Acordo de manhã sentindo-me perdido, sensação que me
acompanhou quase sempre ao longo de uma vida inteira. A busca incessante de um
rumo seria só por si razão suficiente para encontrar algum. Mas não foi. Não há
certezas de nada, nunca houve. Só dúvidas, só questões, só interrogações que
ficam a pairar no ar como uma constipação prolongada que nunca mais tem fim.
Desligo a televisão e o telefone, elementos que entendo manterem no ar um
quadro de emoções paralisante, uma depressão inútil, um ambiente que imobiliza
e enfraquece a vontade. Percorro a estante no corredor, testemunho de uma vida,
marcos de existência. Uma biblioteca como caminho percorrido. Estico um braço e
viro a cara na direcção oposta. Tiro um livro, um livro qualquer. Todos os
livros interessam, todos os livros contam alguma coisa. São vozes caladas que
conspiram no silêncio das narrativas. Aprende-se sempre qualquer coisa com
eles, ouve-se a história de alguém…de alguma coisa. As histórias são a maneira
que encontrámos para não nos sentirmos sozinhos, a resistência ao conceito da morte,
do nosso estatuto de coisa finita, que termina irremediavelmente. Deixando
testemunho, real ou ficcional, vencemos o nosso fim, continuamos o diálogo com
os que ainda hão-de vir, ficamos depois de partir.
Somos histórias dentro de histórias, pedaços de tempo que se
cruzam ou caminham em paralelo deixando para trás os registos de passagem para
que alguém os leia no futuro enquanto os acumula na sua própria caminhada. São
memórias antigas, paixões, ódios, aventuras. Os livros estão cá e continuarão a
estar muito depois de partirmos contando partes da realidade, vivida ou
ficcionada, dialogando com quem os quiser abrir. Ensinam sempre alguma coisa,
descrevem paisagens por explorar, abrem horizontes nas nossas mentes permitindo
evoluir na forma como nos vemos a nós e ao mundo onde vivemos.
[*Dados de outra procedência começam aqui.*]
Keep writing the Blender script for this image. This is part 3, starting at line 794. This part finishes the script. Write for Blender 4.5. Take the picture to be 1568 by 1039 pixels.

Ao longo do corredor uma estante serve de registo da
caminhada, um gigantesco depósito de memórias e narrativas sempre actuais para
quem a quiser visitar. Tem sempre uma resposta, uma ideia, uma emoção guardada
para entregar.
No mundo das vozes que se vão calando alguém continuará a
falar, a pensar, a colocar questões. No mundo das estantes esquecidas em
corredores das casas haverá sempre o ruído de passos curiosos que se
aproximarão e esticarão o braço na direcção de uma capa, de um título, de uma
encadernação apelativa. E por momentos a solidão deixará a casa para fumar um
cigarro lá fora, a morte será acometida de uma longa constipação daquelas que
nunca mais acabam. E a conversa será eterna.